Sie besagt, dass der Erbe für alle Verbindlichkeiten einzustehen hat, die in der Person des Erblassers entstanden sind. Insbesondere ist es ohne Belang, ob der Erbe diese Verbindlichkeiten bei Antritt der Erbschaft im Einzelnen kennt oder auch nur kennen kann, ob er sich danach erkundigt hat oder es schon am Versuch fehlte, zu erkennen, wofür er möglicher Weise einstehen muss.
Hiervon wird grundsätzlich auch keine Ausnahme gemacht. Es ist also nicht möglich, einzelne Verbindlichkeiten im Sinne eines „Cherry-Picking“ zu akzeptieren, andere aber nicht.

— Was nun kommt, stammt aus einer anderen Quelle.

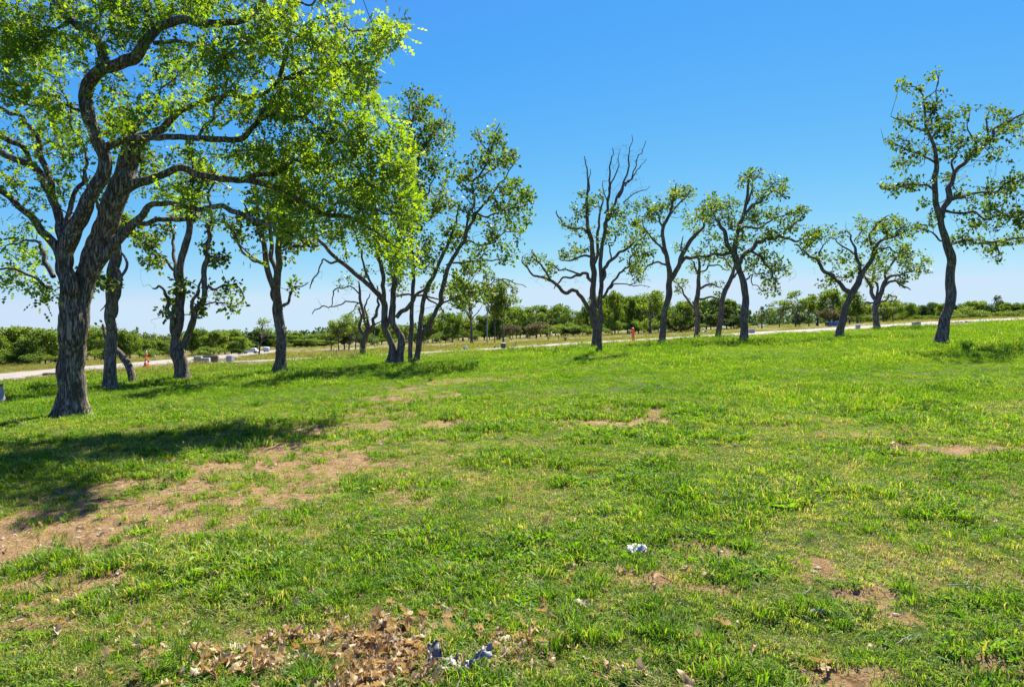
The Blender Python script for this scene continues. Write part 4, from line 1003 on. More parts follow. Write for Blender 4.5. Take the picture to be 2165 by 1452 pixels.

Die Zusammensetzung des Nachlasses
Eine sinnvolle und zutreffende Entscheidung über den Antritt des Erbes ist jedoch nur dann möglich, wenn alle entscheidungsrelevanten Tatsachen dem Erben auch bekannt sind. Welche das sind, kann nicht generell für alle Erbfälle vorhergesagt werden. Selbst ein vermeintlich positiver Nachlassbestandteil wie ein Sparkonto mit erheblichem Guthaben kann noch bemerkenswerte Risiken beinhalten.
Beispiel:
Erblasser Egon (E) war bereits einige Jahre vor seinem Tod Hartz-IV-Empfänger geworden. Nach seinem Ableben war Tochter Thea (T) überrascht, als das Sozialamt an sie herantrat und mehr als € 10.000,00 von ihr verlangte, die E zu Lebzeiten vom Sozialamt erhalten hatte. Das von T ererbte Sparguthaben von rund € 20.000,00 hatte man bei E noch als Schonvermögen qualifiziert und ihm damals belassen. Nachdem T das Guthaben geerbt hatte, sollte sie mehr als die Hälfte davon für erhaltene Sozialhilfeleistungen des E zahlen. Ihre Klage hiergegen blieb ohne Erfolg. Ihr wurde lediglich attestiert, dass ihre Ersatzpflicht als Erbin auf den Wert des Nachlasses begrenzt sei.
Da im Regelfall der Erblasser seinen zukünftigen Erben nicht umfassend über alle im Nachlass befindlichen Chancen und Risiken informiert haben wird, müssen Sie sich als Erbe selbst den erforderlichen Überblick verschaffen. Das ist oft nahezu unmöglich, weil dem Erben solange er keinen Erbschein besitzt im Regelfall gar kein Zugang zu den zuletzt vom Erblasser genutzten Räumen und darin befindlichen Unterlagen möglich sein wird.